Equivalent Resistance (3)

If we place a battery across the points $O$ and $A$ note that the path of current that will start flowing from junction $O$ will be the same for the junctions $B$ and $D$ , this means that those points will be at the same potential.

• To prove this point will be left as an exercise to the reader.

Hint: Assume a certain potential $V_1$ , $V_2$ and $V_3$ for each junction $B$ , $C$ and $D$ and $V$ and $0$ for junctions $O$ and $A$ . Now assume a current distribution and using Ohm's law, $V = IR$ , write each $V_i$ in terms of $I_i$ and $R = 1$ . Solving for $V_1$ , $V_2$ and $V_3$ by this method will give $V_2 = \dfrac 54 V$ and $V_1 = V_2 = \dfrac 34 V$ , concluding that $B$ and $D$ are at the same potential.

Rearranging the diagram (taking $B$ and $D$ as a single junction), we will get:

• Two resistors in parallel across $C$ and $D$ $\implies \dfrac{R}{2} : (R_1)$ .
• Two resistors in parallel across $D$ and $O$ $\implies \dfrac{R}{2} : (R_2)$ .
• Two resistors in parallel across $D$ and $A$ $\implies \dfrac{R}{2} : (R_3)$ .
• One resistor across $C$ and $O$ $\implies R : (R_4)$ .
• One resistor across $O$ and $A$ $\implies R : (R_5)$ .

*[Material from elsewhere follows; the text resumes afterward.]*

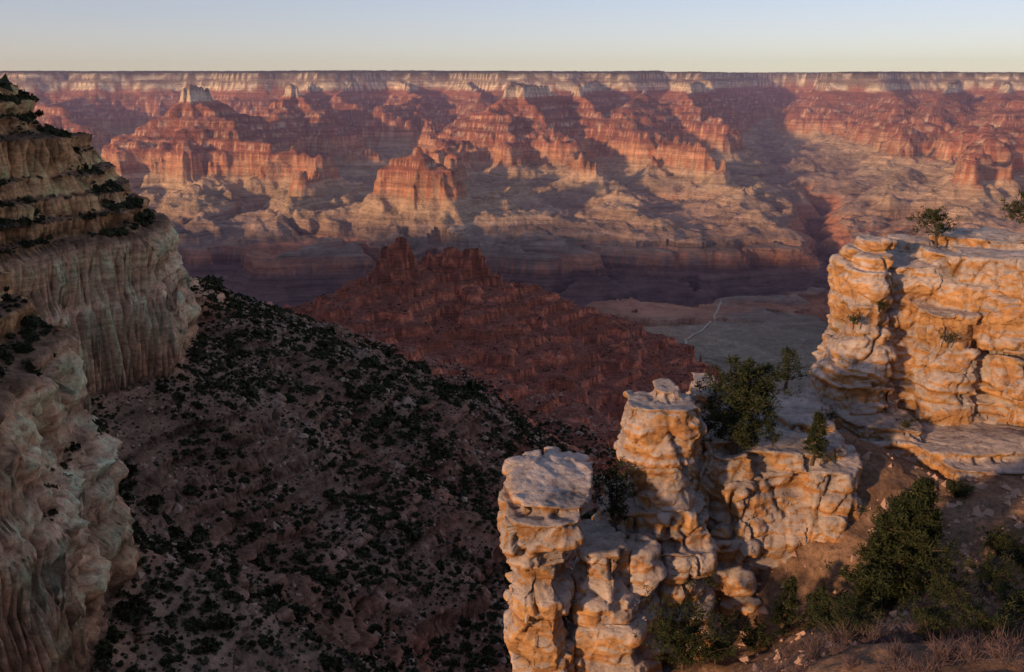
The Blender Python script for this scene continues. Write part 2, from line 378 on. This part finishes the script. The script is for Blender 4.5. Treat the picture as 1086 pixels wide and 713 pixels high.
scatter('sagebrush',x[keep],y[keep],rng.lognormal(-.45,.4,keep.sum()),tf,(m_sage,))
x,y=cand(16000,-700,500,900,2100);z,sl=slope(x,y)
keep=(sl<.8)&(z>-640)&(n2(x/60,y/60,73)>-.1)
scatter('distant_shrubs',x[keep],y[keep],rng.lognormal(.2,.3,keep.sum()),tf,(m_shrub,))
def rock_t(r_):
    b=np.array([[1,0,0],[-1,0,0],[0,1,0],[0,-1,0],[0,0,.8],[0,0,-.6]],float)*r_.uniform(.6,1.2,(6,1))+r_.normal(size=(6,3))*.15
    return b[np.array([[0,2,4],[2,1,4],[1,3,4],[3,0,4],[2,0,5],[1,2,5],[3,1,5],[0,3,5]])]
k=NT('boulder_stone');g=k.n('ShaderNodeNewGeometry').outputs['Position'];k.bsdf(k.mix(k.noise(g,.15,5,.7),(.36,.19,.12),(.62,.44,.32)));m_b=k.m
x,y=cand(90000,-420,300,130,1400);keep=(n2(x/40,y/40,75)>-.05)&(x/y>-.6);x=x[keep];y=y[keep]
z,sl=slope(x,y);keep=(sl<1.3)&(z<-148);scatter('boulders',x[keep],y[keep],rng.lognormal(-.45,.65,keep.sum()),[rock_t(rng) for _ in range(6)],(m_b,),0)
print('scatter',time.time()-T0)
# ---------------- foreground rock outcrops
k=NT('limestone');gn=k.n('ShaderNodeNewGeometry');g=gn.outputs['Position']
sn=k.n('ShaderNodeSeparateXYZ');k.l(gn.outputs['Normal'],sn.inputs[0])
big=k.noise(k.mapv(g,(.13,.13,.2)),1,4,.65);st=k.noise(k.mapv(g,(.10,.10,1.1)),1,6,.7,.4);fn=k.noise(k.mapv(g,(2.2,2.2,3.4)),1,6,.78);md=k.noise(k.mapv(g,(.7,.7,1.1)),1,5,.7)
c=k.mix(k.ramp(st,[(.3,0.),(.7,1.)]),(.46,.21,.075),(.70,.43,.19))
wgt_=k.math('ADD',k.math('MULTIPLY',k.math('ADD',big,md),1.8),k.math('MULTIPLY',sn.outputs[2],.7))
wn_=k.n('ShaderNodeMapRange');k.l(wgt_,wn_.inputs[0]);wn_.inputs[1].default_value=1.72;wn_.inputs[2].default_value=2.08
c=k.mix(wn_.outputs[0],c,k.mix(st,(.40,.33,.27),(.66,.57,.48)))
c=k.mix(k.ramp(fn,[(.28,.9),(.48,0.)]),c,(.13,.07,.04))
c=k.mix(k.ramp(md,[(.30,.6),(.44,0.)]),c,(.24,.13,.08))
ca=k.n('ShaderNodeVertexColor',layer_name='Col').outputs[0]
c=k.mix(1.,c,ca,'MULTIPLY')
h=k.math('ADD',k.math('MULTIPLY',st,.3),k.math('MULTIPLY',fn,.2));h=k.math('ADD',h,k.math('MULTIPLY',md,.2))
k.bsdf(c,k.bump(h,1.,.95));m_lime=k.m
def bed_mesh(levels,seed,bt=(.9,2.3)):
    r_=np.random.default_rng(seed);L=[]
    for (v,uL,uR,yf,dep) in levels:
        a=P(uL,v,yf);b=P(uR,v,yf);L.append((a[2],(a[0]+b[0])/2,(b[0]-a[0])/2,yf,dep))
    L=np.array(sorted(L));zs=L[:,0]
    V=[];Fc=[];z=zs[0]
    while z<zs[-1]:
        th=r_.uniform(*bt);z1=min(z+th,zs[-1])
        if zs[-1]-z1<.5:z1=zs[-1]
        zm=(z+z1)/2;cx,hw,yf,dep=[np.interp(zm,zs,L[:,q]) for q in (1,2,3,4)]
        ins=r_.uniform(0,.28)+(r_.random()<.22)*.35
        n=11+int(r_.integers(0,5));t=np.sort(np.linspace(0,2*np.pi,n,endpoint=False)+r_.uniform(-.15,.15,n));e=r_.uniform(3,7)
        rr=(np.abs(np.cos(t))**e+np.abs(np.sin(t))**e)**(-1/e)
        jit=1+r_.uniform(-.08,.04,n)
        hx=hw-ins*.7;hy=dep/2-ins*.7;ang=r_.uniform(-.06,.06);tl=r_.uniform(-.05,.05,2)
        for (zz_,sh) in ((z-.04,.10),(z+.08*(z1-z),.0),(z+.9*(z1-z),.03),(z1+.02,.14)):
            ex=np.cos(t)*rr*jit*(hx-sh);ey=np.sin(t)*rr*jit*(hy-sh)
            for q in range(n): V.append((cx+ex[q]*math.cos(ang)-ey[q]*math.sin(ang),yf+dep/2+ex[q]*math.sin(ang)+ey[q]*math.cos(ang),zz_+tl[0]*ex[q]+tl[1]*ey[q]))
        o=len(V)-4*n
        for a in range(3):
            for q in range(n): Fc.append((o+a*n+q,o+a*n+(q+1)%n,o+(a+1)*n+(q+1)%n,o+(a+1)*n+q))
        Fc.append(tuple(o+q for q in range(n))[::-1]);Fc.append(tuple(o+3*n+q for q in range(n)))
        z=z1
    return V,Fc
def outcrop(name,towers,seed,voxel=.11):
    V=[];Fc=[]
    for q,t in enumerate(towers):
        v,f=bed_mesh(t,seed*31+q);o=len(V);V+=v;Fc+=[tuple(i_+o for i_ in ff) for ff in f]
    me=bpy.data.meshes.new(name);me.from_pydata(V,[],Fc);ob=bpy.data.objects.new(name,me);sc.collection.objects.link(ob)
    md=ob.modifiers.new('r','REMESH');md.mode='VOXEL';md.voxel_size=voxel;md.use_smooth_shade=True
    ev=ob.evaluated_get(bpy.context.evaluated_depsgraph_get());m2=bpy.data.meshes.new_from_object(ev);ob.modifiers.clear();ob.data=m2;bpy.data.meshes.remove(me);m2.name=name
    n=len(m2.vertices);co=np.empty(n*3,np.float32);m2.vertices.foreach_get('co',co);nr=np.empty(n*3,np.float32);m2.vertex_normals.foreach_get('vector',nr)
    co=co.reshape(-1,3).astype(float);nr=nr.reshape(-1,3);x,y,z=co.T
    zw=z+.5*n3(x/5,y/5,z/5,1)+.08*n3(x/1.2,y/1.2,z/1.2,11);xw=x+.25*n3(x/2,y/2,z/2,9);yw=y+.25*n3(x/2,y/2,z/2,19)
    hor=np.sqrt(np.clip(1-nr[:,2]**2,0,1))
    thn=sstep(-.15,.2,n3(x/6,y/6,z/4,12))
    rot=.5;xr=xw*math.cos(rot)-yw*math.sin(rot);yr_=xw*math.sin(rot)+yw*math.cos(rot)
    e1,v1=worley(xr/2.6,yr_/2.6,zw/3.4,1);e2,v2=worley(xr/1.2,yr_/1.2,zw/.9,2);e3,v3=worley(xr/.5,yr_/.5,zw/.32,3)
    d=.40*n3(x/3.5,y/3.5,z/3.,2)+.10*n3(x/1.3,y/1.3,z/1.,3)+.04*n3(x/.3,y/.3,z/.25,14)
    d+=(.15+.85*hor)*((v1-.5)*.75+(v2-.5)*.28+(v3-.5)*.10)
    d+=hor*(layer(zw/1.3,3)*.38+layer(zw/.36,4)*(.07+.24*thn))
    c1=np.exp(-(e1/.05)**2);cr=np.exp(-(np.abs(n3(x/3.8,y/3.8,z/14,7))/.025)**2)
    d-=hor*(.10*c1+.5*cr)
    co+=nr*d[:,None]
    m2.vertices.foreach_set('co',co.astype(np.float32).ravel());m2.update();m2.polygons.foreach_set('use_smooth',np.ones(len(m2.polygons),bool))
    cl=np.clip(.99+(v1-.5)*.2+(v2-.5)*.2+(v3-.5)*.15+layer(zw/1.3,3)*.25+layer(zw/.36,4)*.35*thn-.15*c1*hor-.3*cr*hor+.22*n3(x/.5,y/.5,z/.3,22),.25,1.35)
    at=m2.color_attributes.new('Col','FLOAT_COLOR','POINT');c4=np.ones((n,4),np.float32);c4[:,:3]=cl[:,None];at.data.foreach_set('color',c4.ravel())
    m2.materials.clear();m2.materials.append(m_lime);print(name,n,time.time()-T0);return ob
outcrop('rock_pillar',[[(524,560,640,42.5,5),(540,540,640,41.2,6),(558,522,636,39.8,7),(567,524,630,40,6.5),(600,530,612,40.5,6),(720,545,607,41,5),(1100,560,640,41,6)],
 [(590,610,665,43,5),(720,605,690,42,6),(1100,610,700,42,7)],[(506,575,630,45,3.6),(560,565,645,43,5)]],1)
outcrop('rock_pillar',[[(432,676,748,47,4),(445,664,752,46,4.5),(500,662,745,46,4.5),(545,672,738,46.3,4),(560,680,745,46.5,4)],
 [(414,690,728,48,3.2),(432,680,742,47.3,3.6)],
 [(548,640,760,46,6),(600,628,765,45,7),(720,640,780,44,7),(1000,640,800,44,8)],[(585,650,700,44.5,4),(700,655,715,43.2,4),(1000,660,730,43,5)]],2)
outcrop('rock_ledge',[[(468,742,800,50,8),(520,745,815,49,9),(600,745,820,48,9),(700,750,830,47,9),(900,750,830,47,9)],
 [(480,740,910,50.2,8),(510,742,905,49.6,9),(560,745,895,49.2,9),(640,750,890,48.6,9),(800,750,890,48.6,9)],
 [(447,830,900,54,7),(500,820,905,52,7)],[(415,735,765,53,4),(450,735,790,53,5),(500,735,800,52,6)],
 [(500,850,930,49.5,6),(540,845,925,48.6,7),(620,850,915,48.4,7)],
 [(458,900,1000,56,6),(520,895,1000,55,6)],[(478,980,1160,54,7),(500,975,1180,52.8,7),(530,1000,1200,52,7)],[(500,1010,1120,52.2,3),(540,1000,1130,51.5,3)]],3)
outcrop('sandstone_cliff',[[(272,915,958,62,5),(300,909,958,61,6),(340,902,951,60.5,7),(400,896,956,60,8),(440,890,966,59,9),(500,888,966,58,9)],
 [(268,918,954,63,4),(256,924,952,63.5,3)],
 [(283,940,1015,62.2,8),(350,935,1018,62.,8),(400,938,1018,61.5,8),(500,935,1010,59.5,9)],
 [(279,1006,1090,60.5,10),(330,1004,1090,60,10),(400,994,1085,59.5,10),(480,994,1090,58,10)],
 [(284,1062,1290,57.5,12),(340,1060,1290,57,12),(420,1050,1290,56.5,12),(520,1055,1290,56,12)],
 [(258,960,990,67,3),(285,950,1000,66,4)],[(256,1005,1300,66,5),(285,1000,1300,65,6)],[(335,990,1042,59.2,4),(480,980,1052,58,4)],
 [(400,885,935,59.5,5),(480,875,945,58,6)],[(560,1090,1300,50,12),(480,1100,1300,54,12)]],4)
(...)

Let's solve this step by step. We have

• Two resistors in series across $D$ and $O$ $\implies R_1 + R_4 = \dfrac{R}{2} + R = \dfrac{3R}{2} : (R_6)$ .

Now

• Two resistors in parallel across $D$ and $O$ $\implies \left(R_6^{-1} + R_2^{-1} \right)^{-1} = \left( \dfrac{2}{3R} + \dfrac{2}{R} \right)^{-1} = \dfrac{3R}{8} : (R_7)$ .

Now

• Two resistors in series across $O$ and $A$ $\implies R_7 + R_3 = \dfrac{3R}{8} + \dfrac{R}{2} = \dfrac{7R}{8} : (R_8)$ .

Now

• Two resistors in parallel across $O$ and $A$ $\implies \left(R_8^{-1} + R_5^{-1} \right)^{-1} = \left( \dfrac{8}{7R} + \dfrac{1}{R} \right)^{-1} = \dfrac{7R}{15} : (R_{\text{eq}})$ .

Hence equivalent resistance across $O$ and $A$ is $\dfrac{7R}{15} = \dfrac{7 \times 1}{15} = \boxed{0.467}$ .